--- INFORMATION SUPPLIED ---

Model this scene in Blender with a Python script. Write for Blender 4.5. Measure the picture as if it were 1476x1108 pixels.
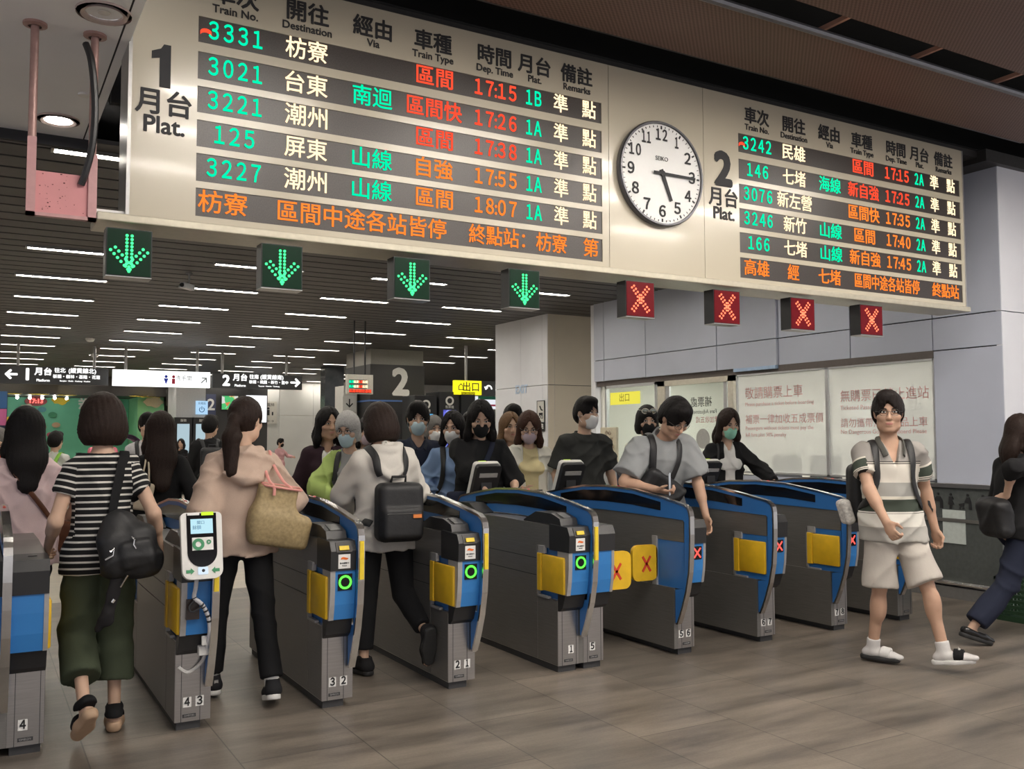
import bpy, bmesh, math, random
import numpy as np
from math import pi, sin, cos, radians as RAD
from mathutils import Vector, Matrix

# ---------------------------------------------------------------- camera, world, exposure
for o in list(bpy.data.objects): bpy.data.objects.remove(o)
SC = bpy.context.scene
COL = SC.collection
cam_d = bpy.data.cameras.new('camera'); cam = bpy.data.objects.new('camera', cam_d); COL.objects.link(cam)
cam_d.sensor_fit = 'HORIZONTAL'; cam_d.sensor_width = 36.0; cam_d.lens = 1339.12 / 1476 * 36.0
cam_d.clip_start = 0.05; cam_d.clip_end = 200
YAW, PITCH, ROLL = 0.5236, 0.0579, -0.0026
_fw = Vector((sin(YAW)*cos(PITCH), cos(YAW)*cos(PITCH), sin(PITCH)))
_rt = Vector((cos(YAW), -sin(YAW), 0)); _up = _rt.cross(_fw)
_r2 = _rt*cos(ROLL) + _up*sin(ROLL); _u2 = -_rt*sin(ROLL) + _up*cos(ROLL)
CAM = Vector((-1.1271, -5.1817, 1.53))
_m = Matrix((_r2, _u2, -_fw)).transposed().to_4x4(); _m.translation = CAM
cam.matrix_world = _m
SC.camera = cam
SC.view_settings.view_transform = 'Standard'; SC.view_settings.look = 'None'
SC.view_settings.gamma = 1.0; SC.view_settings.use_curve_mapping = False
SC.view_settings.exposure = 0.0
wd = bpy.data.worlds.new('concourse_air'); SC.world = wd; wd.use_nodes = True
wd.node_tree.nodes['Background'].inputs[0].default_value = (0.95, 0.93, 0.97, 1)
wd.node_tree.nodes['Background'].inputs[1].default_value = 0.85
STRIP_POWER = 56.0      # radiance of the ceiling tubes
FRONT_POWER = 100.0      # radiance of the tubes over the front concourse

# ---------------------------------------------------------------- materials
MATS = {}
def mat(name, col=(.5,.5,.5), rough=.5, metal=0., var=.06, scale=30., bump=0., emit=0., coat=0., spec=.5, stretch=None, alpha=1., trans=0.):
    if name in MATS: return MATS[name]
    m = bpy.data.materials.new(name); m.use_nodes = True; N = m.node_tree.nodes; L = m.node_tree.links
    b = N['Principled BSDF']
    b.inputs['Roughness'].default_value = rough; b.inputs['Metallic'].default_value = metal
    b.inputs['Specular IOR Level'].default_value = spec
    if coat: b.inputs['Coat Weight'].default_value = coat; b.inputs['Coat Roughness'].default_value = .08
    tc = N.new('ShaderNodeTexCoord'); nz = N.new('ShaderNodeTexNoise'); nz.inputs['Scale'].default_value = scale; nz.inputs['Detail'].default_value = 4
    if stretch:
        mp = N.new('ShaderNodeMapping'); mp.inputs['Scale'].default_value = stretch
        L.new(tc.outputs['Object'], mp.inputs[0]); L.new(mp.outputs[0], nz.inputs[0])
    else: L.new(tc.outputs['Object'], nz.inputs[0])
    rp = N.new('ShaderNodeValToRGB'); c = np.array(col)
    rp.color_ramp.elements[0].position = .3; rp.color_ramp.elements[1].position = .7
    rp.color_ramp.elements[0].color = (*np.clip(c*(1-var), 0, 1), 1); rp.color_ramp.elements[1].color = (*np.clip(c*(1+var), 0, 1), 1)
    L.new(nz.outputs['Fac'], rp.inputs[0]); L.new(rp.outputs[0], b.inputs['Base Color'])
    if bump:
        bp = N.new('ShaderNodeBump'); bp.inputs['Strength'].default_value = bump; bp.inputs['Distance'].default_value = .01
        L.new(nz.outputs['Fac'], bp.inputs['Height']); L.new(bp.outputs[0], b.inputs['Normal'])
    if emit:
        b.inputs['Emission Color'].default_value = (*col, 1); b.inputs['Emission Strength'].default_value = emit
    if alpha < 1: b.inputs['Alpha'].default_value = alpha
    if trans: b.inputs['Transmission Weight'].default_value = trans
    MATS[name] = m
    return m
def glow(name, col, s, sample=False):
    if name in MATS: return MATS[name]
    m = bpy.data.materials.new(name); m.use_nodes = True; N = m.node_tree.nodes; L = m.node_tree.links
    N.remove(N['Principled BSDF']); e = N.new('ShaderNodeEmission'); e.inputs[0].default_value = (*col, 1); e.inputs[1].default_value = s
    L.new(e.outputs[0], N['Material Output'].inputs[0])
    if not sample: m.cycles.emission_sampling = 'NONE'
    MATS[name] = m
    return m
def steelmat(name, col, rough, stretch, metal=1.):
    m = mat(name, col, rough, metal, .10, 6., stretch=stretch)
    N = m.node_tree.nodes; L = m.node_tree.links; b = N['Principled BSDF']
    nz = [n for n in N if n.type == 'TEX_NOISE'][0]; mr = N.new('ShaderNodeMapRange')
    mr.inputs[3].default_value = rough*.8; mr.inputs[4].default_value = rough*1.3
    L.new(nz.outputs['Fac'], mr.inputs[0]); L.new(mr.outputs[0], b.inputs['Roughness'])
    return m
def bandmat(name, stops, rough=.8, bump=.15, period=None):
    """cloth whose colour follows the 'u' coordinate woven into the garment (stripes)."""
    m = bpy.data.materials.new(name); m.use_nodes = True; N = m.node_tree.nodes; L = m.node_tree.links; b = N['Principled BSDF']
    b.inputs['Roughness'].default_value = rough; b.inputs['Specular IOR Level'].default_value = .25
    at = N.new('ShaderNodeAttribute'); at.attribute_name = 'u'; src = at.outputs['Fac']
    def ramp(src, stops):
        rp = N.new('ShaderNodeValToRGB'); cr = rp.color_ramp; cr.interpolation = 'CONSTANT'
        while len(cr.elements) < len(stops): cr.elements.new(0.5)
        for e, (p, c) in zip(cr.elements, stops): e.position = p; e.color = (*c, 1)
        L.new(src, rp.inputs[0]); return rp.outputs[0]
    if period:
        w = N.new('ShaderNodeMath'); w.operation = 'DIVIDE'; L.new(src, w.inputs[0]); w.inputs[1].default_value = period
        fr = N.new('ShaderNodeMath'); fr.operation = 'FRACT'; L.new(w.outputs[0], fr.inputs[0]); out = ramp(fr.outputs[0], stops)
    else:       # trunk bands between 0.75 and 1.5, sleeve bands between 10 and 10.3
        def part(a, b, keep):
            mr = N.new('ShaderNodeMapRange'); mr.inputs[1].default_value = a; mr.inputs[2].default_value = b; L.new(src, mr.inputs[0])
            return ramp(mr.outputs[0], [(min(max((p-a)/(b-a), 0), 1), c) for p, c in stops if keep(p)])
        g = N.new('ShaderNodeMath'); g.operation = 'GREATER_THAN'; g.inputs[1].default_value = 5; L.new(src, g.inputs[0])
        mx = N.new('ShaderNodeMix'); mx.data_type = 'RGBA'; L.new(g.outputs[0], mx.inputs[0]); L.new(part(.75,1.5,lambda p: p < 5), mx.inputs[6]); L.new(part(10.,10.3,lambda p: p >= 5), mx.inputs[7]); out = mx.outputs[2]
    L.new(out, b.inputs['Base Color'])
    nz = N.new('ShaderNodeTexNoise'); nz.inputs['Scale'].default_value = 220
    tc = N.new('ShaderNodeTexCoord'); L.new(tc.outputs['Object'], nz.inputs[0])
    bp = N.new('ShaderNodeBump'); bp.inputs['Strength'].default_value = bump; bp.inputs['Distance'].default_value = .003
    L.new(nz.outputs['Fac'], bp.inputs['Height']); L.new(bp.outputs[0], b.inputs['Normal'])
    return m
def cloth(name, col, rough=.85, var=.05, bump=.08): return mat(name, col, rough, 0, var, 260, bump, spec=.2)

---

DESCRIPTION OF THE TASK:
Repeat the material exactly as it reads, without any of its pictures.

EXERCISE OUTPUT:
Model this scene in Blender with a Python script. Write for Blender 4.5. Measure the picture as if it were 1476x1108 pixels.
import bpy, bmesh, math, random
import numpy as np
from math import pi, sin, cos, radians as RAD
from mathutils import Vector, Matrix

# ---------------------------------------------------------------- camera, world, exposure
for o in list(bpy.data.objects): bpy.data.objects.remove(o)
SC = bpy.context.scene
COL = SC.collection
cam_d = bpy.data.cameras.new('camera'); cam = bpy.data.objects.new('camera', cam_d); COL.objects.link(cam)
cam_d.sensor_fit = 'HORIZONTAL'; cam_d.sensor_width = 36.0; cam_d.lens = 1339.12 / 1476 * 36.0
cam_d.clip_start = 0.05; cam_d.clip_end = 200
YAW, PITCH, ROLL = 0.5236, 0.0579, -0.0026
_fw = Vector((sin(YAW)*cos(PITCH), cos(YAW)*cos(PITCH), sin(PITCH)))
_rt = Vector((cos(YAW), -sin(YAW), 0)); _up = _rt.cross(_fw)
_r2 = _rt*cos(ROLL) + _up*sin(ROLL); _u2 = -_rt*sin(ROLL) + _up*cos(ROLL)
CAM = Vector((-1.1271, -5.1817, 1.53))
_m = Matrix((_r2, _u2, -_fw)).transposed().to_4x4(); _m.translation = CAM
cam.matrix_world = _m
SC.camera = cam
SC.view_settings.view_transform = 'Standard'; SC.view_settings.look = 'None'
SC.view_settings.gamma = 1.0; SC.view_settings.use_curve_mapping = False
SC.view_settings.exposure = 0.0
wd = bpy.data.worlds.new('concourse_air'); SC.world = wd; wd.use_nodes = True
wd.node_tree.nodes['Background'].inputs[0].default_value = (0.95, 0.93, 0.97, 1)
wd.node_tree.nodes['Background'].inputs[1].default_value = 0.85
STRIP_POWER = 56.0      # radiance of the ceiling tubes
FRONT_POWER = 100.0      # radiance of the tubes over the front concourse

# ---------------------------------------------------------------- materials
MATS = {}
def mat(name, col=(.5,.5,.5), rough=.5, metal=0., var=.06, scale=30., bump=0., emit=0., coat=0., spec=.5, stretch=None, alpha=1., trans=0.):
    if name in MATS: return MATS[name]
    m = bpy.data.materials.new(name); m.use_nodes = True; N = m.node_tree.nodes; L = m.node_tree.links
    b = N['Principled BSDF']
    b.inputs['Roughness'].default_value = rough; b.inputs['Metallic'].default_value = metal
    b.inputs['Specular IOR Level'].default_value = spec
    if coat: b.inputs['Coat Weight'].default_value = coat; b.inputs['Coat Roughness'].default_value = .08
    tc = N.new('ShaderNodeTexCoord'); nz = N.new('ShaderNodeTexNoise'); nz.inputs['Scale'].default_value = scale; nz.inputs['Detail'].default_value = 4
    if stretch:
        mp = N.new('ShaderNodeMapping'); mp.inputs['Scale'].default_value = stretch
        L.new(tc.outputs['Object'], mp.inputs[0]); L.new(mp.outputs[0], nz.inputs[0])
    else: L.new(tc.outputs['Object'], nz.inputs[0])
    rp = N.new('ShaderNodeValToRGB'); c = np.array(col)
    rp.color_ramp.elements[0].position = .3; rp.color_ramp.elements[1].position = .7
    rp.color_ramp.elements[0].color = (*np.clip(c*(1-var), 0, 1), 1); rp.color_ramp.elements[1].color = (*np.clip(c*(1+var), 0, 1), 1)
    L.new(nz.outputs['Fac'], rp.inputs[0]); L.new(rp.outputs[0], b.inputs['Base Color'])
    if bump:
        bp = N.new('ShaderNodeBump'); bp.inputs['Strength'].default_value = bump; bp.inputs['Distance'].default_value = .01
        L.new(nz.outputs['Fac'], bp.inputs['Height']); L.new(bp.outputs[0], b.inputs['Normal'])
    if emit:
        b.inputs['Emission Color'].default_value = (*col, 1); b.inputs['Emission Strength'].default_value = emit
    if alpha < 1: b.inputs['Alpha'].default_value = alpha
    if trans: b.inputs['Transmission Weight'].default_value = trans
    MATS[name] = m
    return m
def glow(name, col, s, sample=False):
    if name in MATS: return MATS[name]
    m = bpy.data.materials.new(name); m.use_nodes = True; N = m.node_tree.nodes; L = m.node_tree.links
    N.remove(N['Principled BSDF']); e = N.new('ShaderNodeEmission'); e.inputs[0].default_value = (*col, 1); e.inputs[1].default_value = s
    L.new(e.outputs[0], N['Material Output'].inputs[0])
    if not sample: m.cycles.emission_sampling = 'NONE'
    MATS[name] = m
    return m
def steelmat(name, col, rough, stretch, metal=1.):
    m = mat(name, col, rough, metal, .10, 6., stretch=stretch)
    N = m.node_tree.nodes; L = m.node_tree.links; b = N['Principled BSDF']
    nz = [n for n in N if n.type == 'TEX_NOISE'][0]; mr = N.new('ShaderNodeMapRange')
    mr.inputs[3].default_value = rough*.8; mr.inputs[4].default_value = rough*1.3
    L.new(nz.outputs['Fac'], mr.inputs[0]); L.new(mr.outputs[0], b.inputs['Roughness'])
    return m
def bandmat(name, stops, rough=.8, bump=.15, period=None):
    """cloth whose colour follows the 'u' coordinate woven into the garment (stripes)."""
    m = bpy.data.materials.new(name); m.use_nodes = True; N = m.node_tree.nodes; L = m.node_tree.links; b = N['Principled BSDF']
    b.inputs['Roughness'].default_value = rough; b.inputs['Specular IOR Level'].default_value = .25
    at = N.new('ShaderNodeAttribute'); at.attribute_name = 'u'; src = at.outputs['Fac']
    def ramp(src, stops):
        rp = N.new('ShaderNodeValToRGB'); cr = rp.color_ramp; cr.interpolation = 'CONSTANT'
        while len(cr.elements) < len(stops): cr.elements.new(0.5)
        for e, (p, c) in zip(cr.elements, stops): e.position = p; e.color = (*c, 1)
        L.new(src, rp.inputs[0]); return rp.outputs[0]
    if period:
        w = N.new('ShaderNodeMath'); w.operation = 'DIVIDE'; L.new(src, w.inputs[0]); w.inputs[1].default_value = period
        fr = N.new('ShaderNodeMath'); fr.operation = 'FRACT'; L.new(w.outputs[0], fr.inputs[0]); out = ramp(fr.outputs[0], stops)
    else:       # trunk bands between 0.75 and 1.5, sleeve bands between 10 and 10.3
        def part(a, b, keep):
            mr = N.new('ShaderNodeMapRange'); mr.inputs[1].default_value = a; mr.inputs[2].default_value = b; L.new(src, mr.inputs[0])
            return ramp(mr.outputs[0], [(min(max((p-a)/(b-a), 0), 1), c) for p, c in stops if keep(p)])
        g = N.new('ShaderNodeMath'); g.operation = 'GREATER_THAN'; g.inputs[1].default_value = 5; L.new(src, g.inputs[0])
        mx = N.new('ShaderNodeMix'); mx.data_type = 'RGBA'; L.new(g.outputs[0], mx.inputs[0]); L.new(part(.75,1.5,lambda p: p < 5), mx.inputs[6]); L.new(part(10.,10.3,lambda p: p >= 5), mx.inputs[7]); out = mx.outputs[2]
    L.new(out, b.inputs['Base Color'])
    nz = N.new('ShaderNodeTexNoise'); nz.inputs['Scale'].default_value = 220
    tc = N.new('ShaderNodeTexCoord'); L.new(tc.outputs['Object'], nz.inputs[0])
    bp = N.new('ShaderNodeBump'); bp.inputs['Strength'].default_value = bump; bp.inputs['Distance'].default_value = .003
    L.new(nz.outputs['Fac'], bp.inputs['Height']); L.new(bp.outputs[0], b.inputs['Normal'])
    return m
def cloth(name, col, rough=.85, var=.05, bump=.08): return mat(name, col, rough, 0, var, 260, bump, spec=.2)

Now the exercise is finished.